Wednesday, April 18, 2012

In short: Blind Corner (1963)

aka Man in the Dark

Blind composer of horrible popular songs Paul Gregory (William Sylvester) thinks his marriage to former actress Anne (Barbara Shelley) is a bit more healthy than it really is, with Anne tolerating his bouts of cynicism (caused by his blindness) and his low-level alcoholism, and he in turn tolerating her unpleasant interest in money and love for being the social butterfly of the couple.

In truth, Anne has not been loving anything about Paul anymore but his money for quite some time now, and is having an affair with the young, and rather weak-willed, painter Rickie Seldon (Alexander Davion); Paul for his part is not exactly doing much to dissuade his secretary Joan (Elizabeth Shepherd) from her big fat crush on him.

Anne knows quite well that she won't be able to divorce Paul and keep access to his pile of money, so she's trying to convince Rickie to murder her husband, who likes to cavort drunk on their flat's balcony, so that they both can be together and rich - or so she says. Rickie's not too excited about the plan, but once Paul finds out about the affair and Anne puts the painter on the spot telling him he's either going to kill her husband or will never see her again (and, to Rickie's defence, she is played by Barbara Shelley), he comes around to the plan.

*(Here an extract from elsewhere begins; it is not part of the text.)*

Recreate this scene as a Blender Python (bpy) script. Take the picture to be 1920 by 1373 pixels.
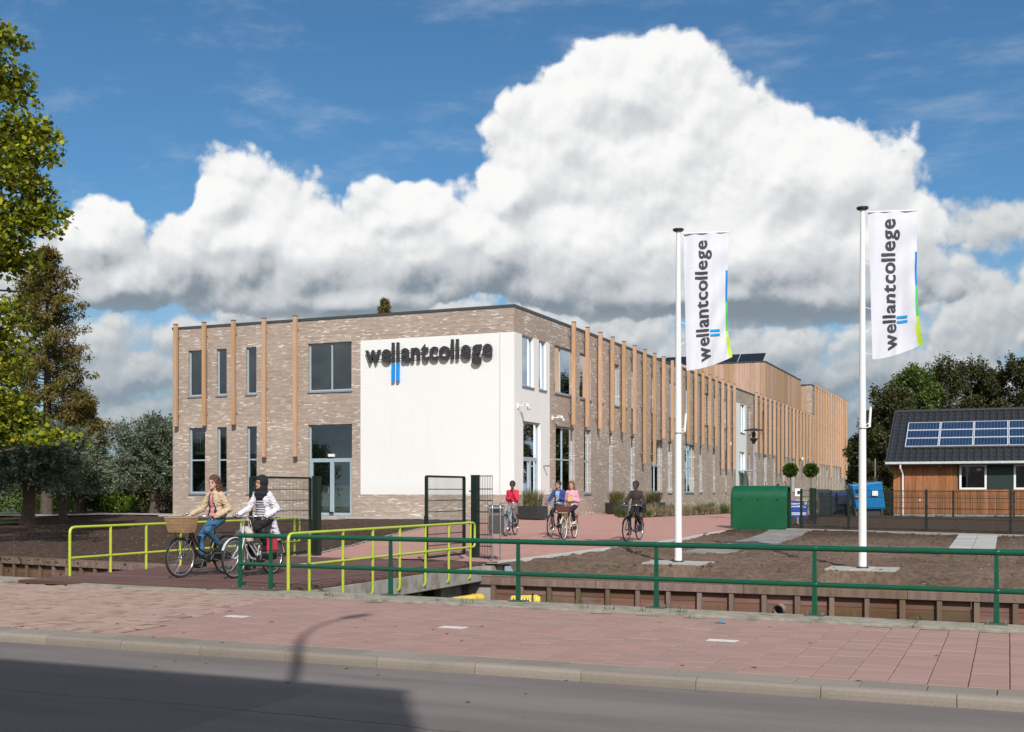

Both haven't counted on Paul being blind but far from stupid or helpless, though. There's also an additional nasty surprise waiting for the painter.

Lance Comfort's Blind Corner is - despite two horrid musical numbers that make quite clear why Beatlemania was good and necessary - a pretty swell little melodramatic thriller.

Comfort's direction isn't much to talk about. Blind Corner more a case of a director not getting in the way of his actors than of one putting his own mark on the proceedings, but that does of course imply that Comfort - veteran of British B-movies that he was - was quite capable of realizing the quality of his cast and giving them room to do their thing without him trying to get in their way.

For it is the quality of the cast and the script that makes Blind Corner worth watching. All of the principals are just really excellent at fleshing out the small complexities the script by James Kelley allows them. Sylvester's projection of a combination of ill-served romanticism (which is paralleled in Davion's also rather problematic - seeing as it leads him into an affair with a married woman and a murder plan - romanticism), bitterness and self-loathing is a thing to behold, while also making it more understandable why Anne might not want to live with him any longer (without excusing murder, obviously). Shelley (who is one of the great actresses of British genre films, of course) for her part makes for a fantastic femme fatale, carrying herself with the right mixture of allure and cruelty, yet also showing why life with Paul has - at least in part - made her how she is, in a performance that's more complex than you'd expect in your run of the mill low budgeted thriller melodrama.

Blind Corner is a fine example of the British low budget thriller, and comes highly recommended, even to the fools who don't adore Barbara Shelley.